The space served as an after-hours gambling club and brothel that saw one shooting incident last October and multiple calls to the police in recent months. Nearby business owners said the late-night noise was a nuisance and considered it a blight on the block, but despite frequent police raids the den remained active for months.

Taylor Peck, a residential tenant of the building where he also ran the Fizzary, first sub-leased the space to a couple claiming they would open up a vitamin shop. He was duped, and shortly after leasing the space Peck found himself with a full-scale gambling operation on his premises that law enforcement, despite significant presence, seemed unable to shut down.

He eventually graffitied his own facade in a bout of frustration, and was evicted by his landlord last month in an attempt by the property owner to shut down the den.

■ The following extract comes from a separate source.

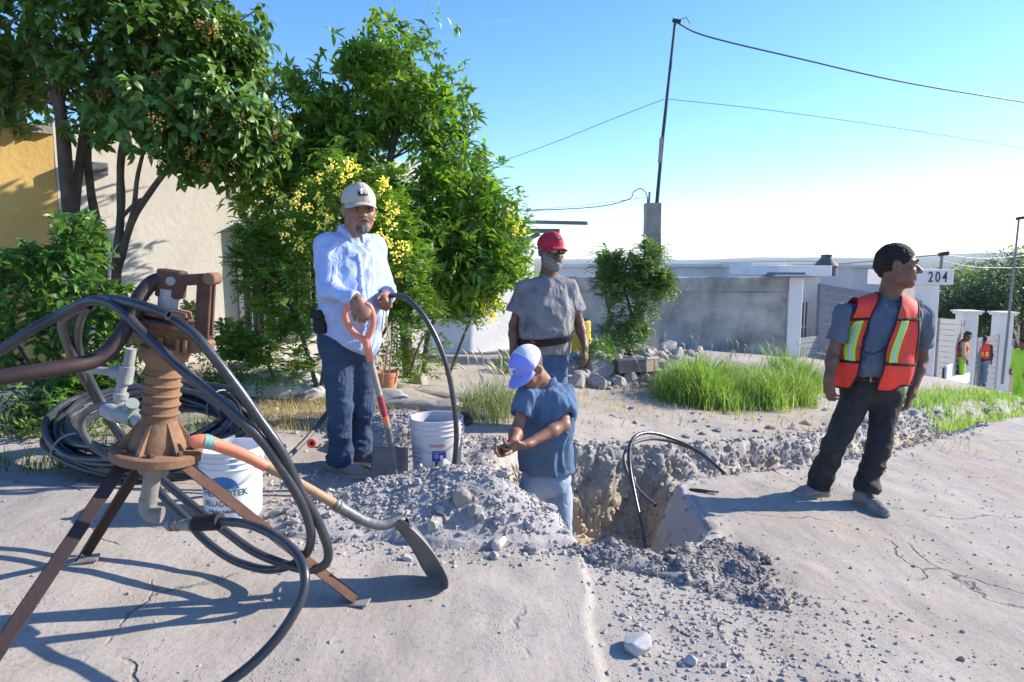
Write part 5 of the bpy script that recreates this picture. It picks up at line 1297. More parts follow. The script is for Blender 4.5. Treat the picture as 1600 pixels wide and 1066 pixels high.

Peck’s ouster allowed for a sheriff’s lock-out on the building, a move that apparently succeeded in physically barring the gambling den’s operators from the premises.

Peck said he was tired of the whole affair, adding he would be glad to “read about it from a distance.”

“I’m evicted and I’m done, and I was out before them,” Peck said of the den’s closure. He declined to comment on his current living situation, but said he was already imagining the next space the den’s operators would occupy.

“I pretty much feel horrible for whatever property owner or tenant gets them next, which they inevitably will, because law enforcement has no solution to this,” Peck said.

The police did not immediately return requests for comment on any criminal charges against the den’s operators. Illegal gambling dens are a citywide problem that so plagued the Excelsior in the fall that Supervisor John Avalos held a hearing on the issue at the time.